Saturday, May 4, 2013

Water Ghosts and The Ring

**This post contains spoilers about the book, Water Ghosts, and the movies The Ring and The Ring 2**

In Shawna Ryan's Water Ghosts, a town of Chinese immigrants in America is visited by three women who have sailed there on a boat.  One of the women, Ming Wai, is the wife of a man from the town, Richard, the other two are not claimed.  As the men in the town clammer all over themselves to court the two, and Richard slowly gets weaker, the story reveals the three women are all dead.  They must have died in water somewhere, as they are now water ghosts.  They can reclaim their earthly lives, but only if they are able to drown someone to take their place.

I have to say, Ming Wai's devouring of Richard's life reminded me of Beloved and Sethe, but what I was really reminded of was the movie The Ring.  While the movie is much more intense with its purpose being to scare the living daylights out of a person, the idea is quite similar.  Both feature a ghost who perished in the water, and wants something that's just out of reach.

Samara, the creepy ghost girl in The Ring, died in a well (*gasp* not another well!) after her adopted mother pushed her in, still alive.  Not only that, but her birthmother tried to drown her in a fountain when she was just a baby.  This girl does not have a friendly relationship with water, or mothers for that matter.  By the end of the movie, Rachel, our main character, has figured all this out.  She's even found the well, and brought the body out for a proper burial.  What she doesn't realize, is that what Samara wanted wasn't peace, it was a mother.  Queue the sequel!

Samara's birthmom, by the way.  Real piece of work

Once Samara's soul has been released from the well prison, she attempts to take possession of Rachel's young son Aiden.  She wants to take his place as her child, to finally have a real mother.  She almost does it too, with Aiden getting weaker and weaker, only being able to communicate with Rachel when she's asleep.  The only way to stop Samara is to trap her back in the well.  Send her back to the water.  Sound familiar?  (cough, cough If you're not familiar with the book, the other two unnamed women are unsuccessful in swapping lives and end up re-drowning[?] cough, cough).

Being "sent back" is a big idea, especially in the second movie.  Samara's birthmother attempts to drown her, and later explains as can be heard in the trailer, that children have to be sent back and their mothers have to oblige.  Which makes it rather interesting that Samara is killed by pushing her into a well, a popular Gothic symbol that represents the womb.  Not only was she sent back to the land of the dead (where her birthmom supposes children come from) but she was also metaphorically sent back to where she began, in a womb.

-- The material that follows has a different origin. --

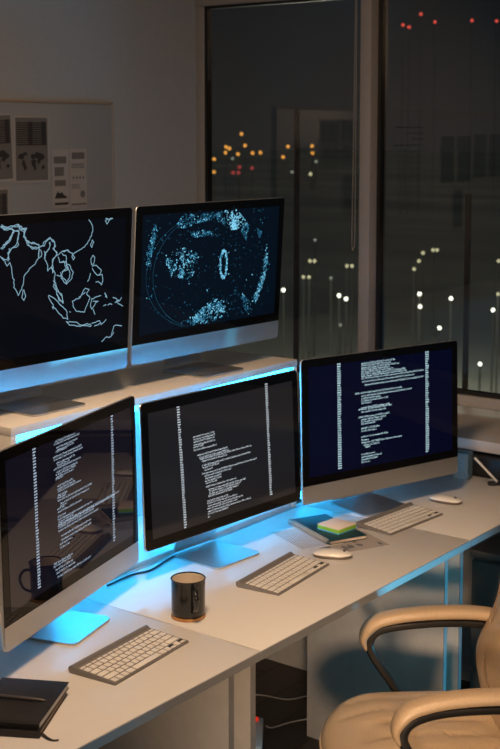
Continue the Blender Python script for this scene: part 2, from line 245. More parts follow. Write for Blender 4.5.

Oh my goodness, breakthrough!  Ming Wai makes it back into the land of the living, and ends her story with the idea of possibly bearing a child.  Samara was just pushed into a womb well.  She can be reincarnated as Ming Wai's future child!  That'd be karma gold.  Alright, you'll have to forgive me, it's late and I had far too much candy at the movies earlier.  Moving on.

In both stories there is an antagonist whose goal is to gain possession of something they didn't have before or wanted to regain possession of.  Ming Wai wants her life back.  Samara would settle for a proper mother figure.  Either way, the desperation felt by water ghosts who died before their time or whose lives were taken from them leads them to fight their way back.  They seem to have unusual scope and unnatural powers, perhaps fueled by their anger and desire for revenge.  This idea is also present in What Lies Beneath, as well as The Changeling.  Both are worth checking out, even though I haven't gone into them here (trust me, you don't want to read the novel I could write if I talked about them ALL).  So, the lesson for today kids, don't murder anyone in water.  They will become stronger than you and scarier than you and then you will die.  Most likely in a horrific way.  Well, have a good day!

If you're interested in anything touched on in this post:
Water Ghosts can be picked up at your local bookstore or online (hint! I found a copy as cheap as 6 bucks on Amazon!)
The Ring can be streamed through Amazon Instant Video for $9.99
What Lies Beneath can also be streamed through Amazon for $9.99
The Changeling is a bit harder because of its age.  With the Internet however, it's definitely not impossible
Same with The Ring 2, If I'm able to find it, so can you.  I believe in you dear reader!


  1. Good post! I like how you drew all your conclusions from the movie you had.I thought it was a good observation that you had about the "womb" idea for selected topics too.

  2. I secretly loved The Ring. It was one of those bad horror films that I actually really enjoyed. That being said, I was reading Water Ghosts and totally making these comparisons. So glad you wrote it out.

    Womb/well. Awesome observation. Definitely ties in with the mother thing. Remember how in The Great Wistaria the baby was in the well?